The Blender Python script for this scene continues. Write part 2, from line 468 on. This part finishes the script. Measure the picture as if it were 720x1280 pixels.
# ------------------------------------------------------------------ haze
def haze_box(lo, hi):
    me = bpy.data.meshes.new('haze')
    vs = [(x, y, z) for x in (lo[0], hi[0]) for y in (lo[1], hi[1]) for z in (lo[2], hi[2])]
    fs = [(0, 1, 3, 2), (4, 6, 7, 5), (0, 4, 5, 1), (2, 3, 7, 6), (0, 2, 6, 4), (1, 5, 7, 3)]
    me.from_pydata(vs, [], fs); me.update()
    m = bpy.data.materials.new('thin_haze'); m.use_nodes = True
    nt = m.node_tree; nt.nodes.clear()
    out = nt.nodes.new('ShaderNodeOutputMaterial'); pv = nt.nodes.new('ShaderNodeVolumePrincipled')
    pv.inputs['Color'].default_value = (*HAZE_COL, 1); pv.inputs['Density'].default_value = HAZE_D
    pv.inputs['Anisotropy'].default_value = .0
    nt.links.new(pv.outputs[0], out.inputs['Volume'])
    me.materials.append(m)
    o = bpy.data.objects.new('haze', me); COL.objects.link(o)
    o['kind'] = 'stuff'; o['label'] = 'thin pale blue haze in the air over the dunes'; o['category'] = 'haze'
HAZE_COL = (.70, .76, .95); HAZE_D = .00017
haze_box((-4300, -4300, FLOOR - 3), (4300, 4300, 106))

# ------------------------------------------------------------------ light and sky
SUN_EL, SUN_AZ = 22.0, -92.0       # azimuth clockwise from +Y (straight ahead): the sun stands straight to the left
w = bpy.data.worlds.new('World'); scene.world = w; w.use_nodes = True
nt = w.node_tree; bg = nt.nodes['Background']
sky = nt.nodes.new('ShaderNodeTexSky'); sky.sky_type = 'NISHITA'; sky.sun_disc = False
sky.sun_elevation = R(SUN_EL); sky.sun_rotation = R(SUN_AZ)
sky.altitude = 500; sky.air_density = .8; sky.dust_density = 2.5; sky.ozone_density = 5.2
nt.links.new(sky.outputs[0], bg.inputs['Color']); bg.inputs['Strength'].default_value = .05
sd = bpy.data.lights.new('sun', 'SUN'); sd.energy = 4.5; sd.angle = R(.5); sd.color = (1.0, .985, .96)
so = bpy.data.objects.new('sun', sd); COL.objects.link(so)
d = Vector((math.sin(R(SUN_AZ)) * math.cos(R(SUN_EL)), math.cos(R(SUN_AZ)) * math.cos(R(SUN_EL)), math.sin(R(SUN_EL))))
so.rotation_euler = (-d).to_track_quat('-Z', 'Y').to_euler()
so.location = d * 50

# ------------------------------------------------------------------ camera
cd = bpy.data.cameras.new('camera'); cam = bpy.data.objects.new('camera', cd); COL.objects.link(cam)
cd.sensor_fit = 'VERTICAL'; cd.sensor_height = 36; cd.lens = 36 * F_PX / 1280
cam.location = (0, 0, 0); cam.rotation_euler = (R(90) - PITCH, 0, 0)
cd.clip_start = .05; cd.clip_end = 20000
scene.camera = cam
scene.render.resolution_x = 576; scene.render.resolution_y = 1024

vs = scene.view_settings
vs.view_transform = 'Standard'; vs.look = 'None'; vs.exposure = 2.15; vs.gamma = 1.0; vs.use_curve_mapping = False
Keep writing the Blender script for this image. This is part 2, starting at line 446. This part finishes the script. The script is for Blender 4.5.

§ §

TO BE DONE => Retype the listing exactly, in full.

ANSWER TO THE TASK =>
The Blender Python script for this scene continues. Write part 2, from line 468 on. This part finishes the script. Measure the picture as if it were 720x1280 pixels.
# ------------------------------------------------------------------ haze
def haze_box(lo, hi):
    me = bpy.data.meshes.new('haze')
    vs = [(x, y, z) for x in (lo[0], hi[0]) for y in (lo[1], hi[1]) for z in (lo[2], hi[2])]
    fs = [(0, 1, 3, 2), (4, 6, 7, 5), (0, 4, 5, 1), (2, 3, 7, 6), (0, 2, 6, 4), (1, 5, 7, 3)]
    me.from_pydata(vs, [], fs); me.update()
    m = bpy.data.materials.new('thin_haze'); m.use_nodes = True
    nt = m.node_tree; nt.nodes.clear()
    out = nt.nodes.new('ShaderNodeOutputMaterial'); pv = nt.nodes.new('ShaderNodeVolumePrincipled')
    pv.inputs['Color'].default_value = (*HAZE_COL, 1); pv.inputs['Density'].default_value = HAZE_D
    pv.inputs['Anisotropy'].default_value = .0
    nt.links.new(pv.outputs[0], out.inputs['Volume'])
    me.materials.append(m)
    o = bpy.data.objects.new('haze', me); COL.objects.link(o)
    o['kind'] = 'stuff'; o['label'] = 'thin pale blue haze in the air over the dunes'; o['category'] = 'haze'
HAZE_COL = (.70, .76, .95); HAZE_D = .00017
haze_box((-4300, -4300, FLOOR - 3), (4300, 4300, 106))

# ------------------------------------------------------------------ light and sky
SUN_EL, SUN_AZ = 22.0, -92.0       # azimuth clockwise from +Y (straight ahead): the sun stands straight to the left
w = bpy.data.worlds.new('World'); scene.world = w; w.use_nodes = True
nt = w.node_tree; bg = nt.nodes['Background']
sky = nt.nodes.new('ShaderNodeTexSky'); sky.sky_type = 'NISHITA'; sky.sun_disc = False
sky.sun_elevation = R(SUN_EL); sky.sun_rotation = R(SUN_AZ)
sky.altitude = 500; sky.air_density = .8; sky.dust_density = 2.5; sky.ozone_density = 5.2
nt.links.new(sky.outputs[0], bg.inputs['Color']); bg.inputs['Strength'].default_value = .05
sd = bpy.data.lights.new('sun', 'SUN'); sd.energy = 4.5; sd.angle = R(.5); sd.color = (1.0, .985, .96)
so = bpy.data.objects.new('sun', sd); COL.objects.link(so)
d = Vector((math.sin(R(SUN_AZ)) * math.cos(R(SUN_EL)), math.cos(R(SUN_AZ)) * math.cos(R(SUN_EL)), math.sin(R(SUN_EL))))
so.rotation_euler = (-d).to_track_quat('-Z', 'Y').to_euler()
so.location = d * 50

# ------------------------------------------------------------------ camera
cd = bpy.data.cameras.new('camera'); cam = bpy.data.objects.new('camera', cd); COL.objects.link(cam)
cd.sensor_fit = 'VERTICAL'; cd.sensor_height = 36; cd.lens = 36 * F_PX / 1280
cam.location = (0, 0, 0); cam.rotation_euler = (R(90) - PITCH, 0, 0)
cd.clip_start = .05; cd.clip_end = 20000
scene.camera = cam
scene.render.resolution_x = 576; scene.render.resolution_y = 1024

vs = scene.view_settings
vs.view_transform = 'Standard'; vs.look = 'None'; vs.exposure = 2.15; vs.gamma = 1.0; vs.use_curve_mapping = False
Keep writing the Blender script for this image. This is part 2, starting at line 446. This part finishes the script. The script is for Blender 4.5.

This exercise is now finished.